A arte faz de nós melhores pessoas?


[Reflexão sobre a peça de teatro “A Margem do Tempo”] *


Gostava de pensar numa realidade normal, a do regresso definitivo da arte (e dos espetáculos) como forma de nos tornar melhores pessoas, pois o enclausuramento poderá tornar-nos mais ressentidos, agressivos ou tristes, fazer o contrário do que almejamos para nós. A arte significa reflexão sobre a ação, pois uma pintura, uma canção, uma peça de teatro, uma exposição, uma instalação, um mural de rua, entre outras milhentas expressões artísticas, proporcionam experiências estéticas que revigoram o pensamento e quero crer que talvez possam melhorar a nossa relação com os outros.

Ter visto no dia 21/05/2021 a peça “A margem do tempo” no convento de São Francisco em Coimbra com Eunice Munoz e a neta, foi um momento alto de 2021. Esta é uma peça que proporciona múltiplas leituras, contribui também para reforçar alguns dos assuntos que têm sido alvo de estudos no âmbito do envelhecimento. Após o espetáculo debatemos as interpretações de cada uma, se para algumas a peça retrata uma certa vida a duas pessoas de quase indiferença e pouco contacto humano, enfim, há pessoas que se tornam invisíveis dentro de determinadas casas, os velhos são por vezes encarados como fardos e a forma de se tornarem suportáveis é torná-los seres invisíveis, espetadores passivos da vida ativa de uma casa. Por outro lado, remete para uma certa reflexão que poderá ser importante na velhice. Será que tudo o que eu vivi fez sentido? Será que poderia ter vivido de outra forma? Será que a minha vida poderia ter sido melhor? Ou até um sentimento de pacificação perante a vida, dado que está connosco uma sensação de que a vida foi o que melhor conseguimos fazer dela, resultando isso numa sensação de estar em paz consigo, podendo, por isso, morrer em paz.
A arte por nos proporcionar interpretação, debate e reflexão poderá fazer de nós melhores pessoas.
(Vera Carvalho)



A peça “A margem do tempo” é, para mim, um exercício de silêncio – um silêncio tagarela, sem dúvida! O seu formato particular – ausência de falas das personagens – demanda uma outra atitude por parte do público. Desta vez, não somos apenas espetadores, recetivos a um produto artístico de alto nível, mas somos convidados a ser cocriadores da história que está a ser contada. É inevitável que cada um de nós fique indiferente ao exercício de (des)construção. No meu caso, tive várias viagens durante aquela peça, fui elaborando teorias dentro da minha cabeça e tinha de resistir à tentação de confirmar com outras pessoas se o que eu estava a pensar seria o correto. Na prática, neste texto, não há certos ou errados - todas as interpretações são possíveis e isso em si mesmo é uma lição para a nossa própria vida.
Uma das teorias passíveis é a de alguém que, no final da sua vida, olha para trás e através da memória vai vivendo, repetindo ou alterando comportamentos. Como cada um de nós olhará para si mesmo no final da vida? Que olhar gostaria eu de ter sobre mim mesma daqui a 40/50 anos? Será que me vou lembrar de tudo o que vivencio agora? Será que vou manter os mesmos traços de personalidade? Poderei dizer que tive uma vida feliz?

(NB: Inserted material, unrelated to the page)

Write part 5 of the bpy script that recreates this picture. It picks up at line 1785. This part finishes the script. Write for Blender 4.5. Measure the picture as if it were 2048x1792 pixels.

Uma experiência única, até pelo facto de podermos assistir ao desempenho do monstro da representação com a bela idade de 92 anos – a maravilhosa Eunice Muñoz.

Concordo, em absoluto, querida Vera. A arte faz de nós seres humanos, um pouco mais humanos...!

(Celeste Vieira)

*Agradeço à Vera Carvalho por ter aceite este desafio de reflexão conjunta.